Teenagers who killed friend with scythes get life | UK news

Teenagers who killed friend with scythes get life

Three teenagers were jailed for life yesterday for butchering a friend with two large farming scythes after a quarrel on a summer camping trip.

The trio, including a girl aged 15 at the time, stole the murder weapons from a country churchyard and left one embedded in the 17-year-old boy's neck.

Their victim, Terry Lee Hurst, who had learning difficulties, suffered more than 80 wounds in the frenzied attack at an isolated campsite by Broomhead reservoir, on the edge of the moors north of Sheffield last July.

Shocked detectives described his injuries as the worst they had ever seen.

The killers' anonymity was removed at a hearing this week at Sheffield crown court, when they were named as John Sawdon and Jermaine James, both 17, and 16-year-old Rebecca Peeters.

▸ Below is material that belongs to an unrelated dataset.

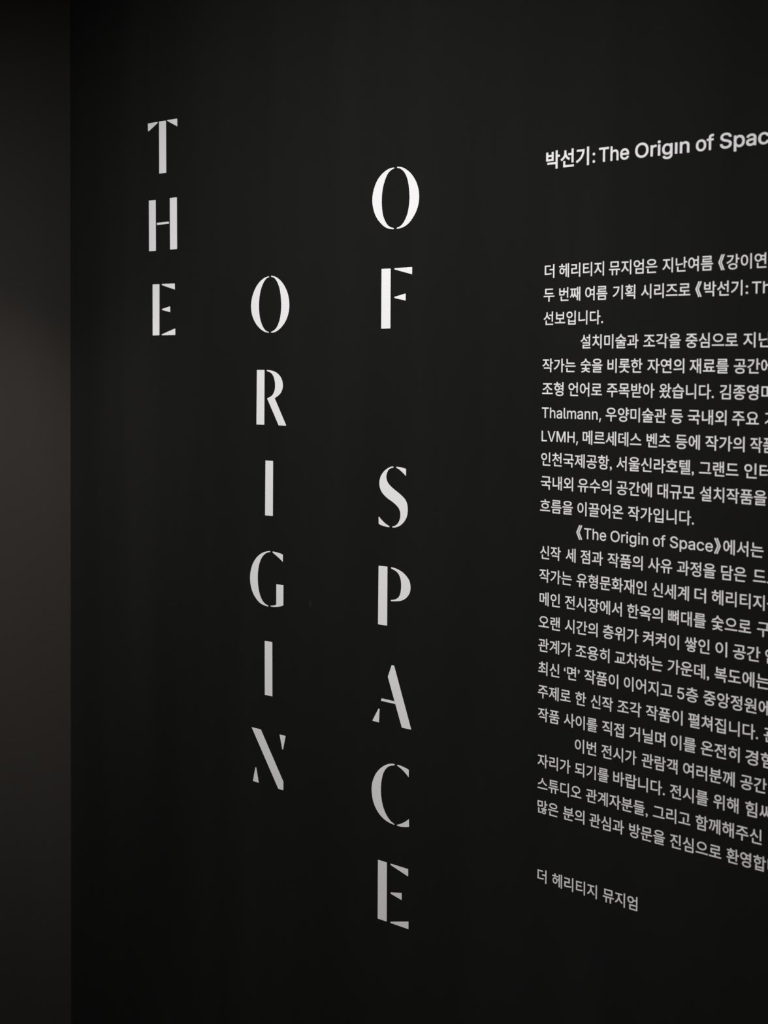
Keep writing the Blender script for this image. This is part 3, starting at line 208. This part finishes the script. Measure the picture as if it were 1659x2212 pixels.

They all admitted taking part in their friend's murder.

The judge, Mr Justice Andrew Smith, told them yesterday that they would all serve full mandatory life terms. Sawdon would remain in jail for a minimum of 15 years before he was considered for release and Peeters, and James 13 years.

"Your offence was chilling," said the judge.

"You knew he would be defenceless. You found him in a tent and set about him mercilessly.

"After the initial assault, Terry Hurst tried in vain to run. He couldn't escape. You all chased him and caught him and continued the attack."

The court heard that the trio had also kicked the boy, stamped on him and put a plastic bag over his head.

The judge said: "You intended to kill him. It was the cruellest of crimes and perhaps the more terrible because teenagers committed it. None of you showed any mercy whatsoever."

Sawdon, of Bolsterstone, Peeters, of Stocksbridge, near Sheffield, and James, of Wincobank in Sheffield, who was on a college vocational course last summer, sat in the dock with two security guards and a social worker.

James and Sawdon were dressed in black shirts and dark trousers, Peeters in a sky-blue top over a pink blouse, with long, braided blonde hair.

South Yorkshire police said that there had been a disagreement at the campsite, but not one thought remotely likely to lead to such terrible violence.

Terry had stayed by the group's tent in woodland on the shores of the reservoir while the other three went off to the nearby village of Bolsterstone.

They returned with the scythes, which were used for cutting rough grass round graves and had been left by the church. On their return to the camp, the attack involved three separate phases in which Terry tried in vain to get away.

The two boys had been remanded in custody and Peeters was in local authority care pending the sentencing. No details of the killing were given at a two-day hearing when the trio admitted murder in January, which was held under rules brought in after the murder of James Bulger by two boys in Liverpool.

Barristers and Mr Justice Smith dispensed with their robes and wigs for the January hearing and the three defendants were allowed to sit with their lawyers in the well of Sheffield crown court rather than the dock.

All three were known to police over minor matters, but there had been nothing to suggest they were capable of such merciless brutality.

Terry was born in Shiregreen, Sheffield, where he lived with his foster family and studied at Sheffield College, before moving to nearby Penistone.

Police said: "He was a good lad and had not been in trouble with the police."